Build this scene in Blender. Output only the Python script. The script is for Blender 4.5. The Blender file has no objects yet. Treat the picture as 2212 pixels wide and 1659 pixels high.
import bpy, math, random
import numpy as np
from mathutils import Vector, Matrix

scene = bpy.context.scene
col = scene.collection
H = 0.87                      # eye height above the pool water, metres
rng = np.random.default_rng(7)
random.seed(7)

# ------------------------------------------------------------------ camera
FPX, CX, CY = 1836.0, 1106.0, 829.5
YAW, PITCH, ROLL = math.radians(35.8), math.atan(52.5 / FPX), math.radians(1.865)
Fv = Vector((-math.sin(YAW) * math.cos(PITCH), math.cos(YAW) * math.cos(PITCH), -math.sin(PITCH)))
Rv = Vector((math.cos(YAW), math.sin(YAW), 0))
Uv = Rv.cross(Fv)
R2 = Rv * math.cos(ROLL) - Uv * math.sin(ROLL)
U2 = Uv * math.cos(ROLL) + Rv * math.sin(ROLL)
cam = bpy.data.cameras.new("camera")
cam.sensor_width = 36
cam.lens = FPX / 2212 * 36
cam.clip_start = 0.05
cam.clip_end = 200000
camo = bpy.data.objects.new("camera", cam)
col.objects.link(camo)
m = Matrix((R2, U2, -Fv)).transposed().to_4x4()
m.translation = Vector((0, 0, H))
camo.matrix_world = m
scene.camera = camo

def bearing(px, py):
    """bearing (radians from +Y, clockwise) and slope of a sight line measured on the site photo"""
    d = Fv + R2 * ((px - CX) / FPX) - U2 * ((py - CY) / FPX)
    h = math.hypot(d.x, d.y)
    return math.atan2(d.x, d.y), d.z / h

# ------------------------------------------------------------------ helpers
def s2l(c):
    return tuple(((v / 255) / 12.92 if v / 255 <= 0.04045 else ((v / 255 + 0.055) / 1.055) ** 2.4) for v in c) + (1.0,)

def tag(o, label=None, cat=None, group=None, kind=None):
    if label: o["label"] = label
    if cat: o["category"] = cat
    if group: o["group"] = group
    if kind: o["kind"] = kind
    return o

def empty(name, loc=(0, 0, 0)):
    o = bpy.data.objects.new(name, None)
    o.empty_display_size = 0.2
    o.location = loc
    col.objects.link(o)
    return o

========

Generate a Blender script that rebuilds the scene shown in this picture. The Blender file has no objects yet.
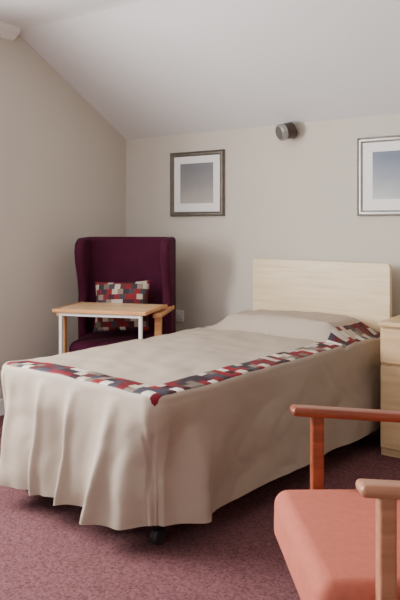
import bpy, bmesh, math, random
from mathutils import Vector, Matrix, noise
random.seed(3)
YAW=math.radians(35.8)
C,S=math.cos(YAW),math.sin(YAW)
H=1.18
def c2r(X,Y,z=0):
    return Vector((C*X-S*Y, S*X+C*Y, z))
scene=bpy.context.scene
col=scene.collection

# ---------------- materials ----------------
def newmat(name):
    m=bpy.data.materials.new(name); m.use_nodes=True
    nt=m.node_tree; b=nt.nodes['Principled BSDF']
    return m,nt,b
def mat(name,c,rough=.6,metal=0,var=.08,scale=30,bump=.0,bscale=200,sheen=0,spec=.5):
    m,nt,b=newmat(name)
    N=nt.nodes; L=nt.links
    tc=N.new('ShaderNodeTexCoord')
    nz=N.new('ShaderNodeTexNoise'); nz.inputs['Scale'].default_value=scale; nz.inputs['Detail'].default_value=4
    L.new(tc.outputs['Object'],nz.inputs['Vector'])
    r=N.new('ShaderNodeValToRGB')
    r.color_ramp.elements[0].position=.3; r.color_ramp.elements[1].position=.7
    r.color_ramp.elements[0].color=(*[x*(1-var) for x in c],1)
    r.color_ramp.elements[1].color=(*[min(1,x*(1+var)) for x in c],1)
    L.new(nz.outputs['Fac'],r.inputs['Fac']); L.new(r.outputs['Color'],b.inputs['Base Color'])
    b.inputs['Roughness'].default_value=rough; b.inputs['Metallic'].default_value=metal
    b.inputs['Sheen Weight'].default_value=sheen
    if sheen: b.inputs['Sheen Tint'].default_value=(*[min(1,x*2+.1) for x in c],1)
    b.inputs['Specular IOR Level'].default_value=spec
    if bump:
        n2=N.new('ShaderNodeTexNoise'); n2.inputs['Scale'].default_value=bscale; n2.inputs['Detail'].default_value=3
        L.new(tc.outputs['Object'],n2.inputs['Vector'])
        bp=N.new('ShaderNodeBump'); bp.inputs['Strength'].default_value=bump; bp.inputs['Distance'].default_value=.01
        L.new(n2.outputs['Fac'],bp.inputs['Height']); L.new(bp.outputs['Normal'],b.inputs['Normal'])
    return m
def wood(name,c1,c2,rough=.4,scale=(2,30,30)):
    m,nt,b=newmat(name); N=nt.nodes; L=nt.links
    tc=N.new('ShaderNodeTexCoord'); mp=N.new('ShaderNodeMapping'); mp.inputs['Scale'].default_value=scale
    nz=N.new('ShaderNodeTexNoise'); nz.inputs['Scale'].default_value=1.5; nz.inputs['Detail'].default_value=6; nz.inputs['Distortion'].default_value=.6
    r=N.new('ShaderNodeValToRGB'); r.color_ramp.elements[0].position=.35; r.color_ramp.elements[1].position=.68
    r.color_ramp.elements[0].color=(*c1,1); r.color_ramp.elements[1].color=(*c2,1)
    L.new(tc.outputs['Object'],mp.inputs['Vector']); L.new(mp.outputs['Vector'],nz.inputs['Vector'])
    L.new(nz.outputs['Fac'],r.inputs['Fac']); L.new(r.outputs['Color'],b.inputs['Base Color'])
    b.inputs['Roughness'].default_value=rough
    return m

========

▶ TASK: Take the lines from the one holding "Generate a Blender" to the one holding "col=scene.collection", both lines included, and give them again exactly, with no pictures.

▶ REPLY TO THE EXERCISE:
Generate a Blender script that rebuilds the scene shown in this picture. The Blender file has no objects yet.
import bpy, bmesh, math, random
from mathutils import Vector, Matrix, noise
random.seed(3)
YAW=math.radians(35.8)
C,S=math.cos(YAW),math.sin(YAW)
H=1.18
def c2r(X,Y,z=0):
    return Vector((C*X-S*Y, S*X+C*Y, z))
scene=bpy.context.scene
col=scene.collection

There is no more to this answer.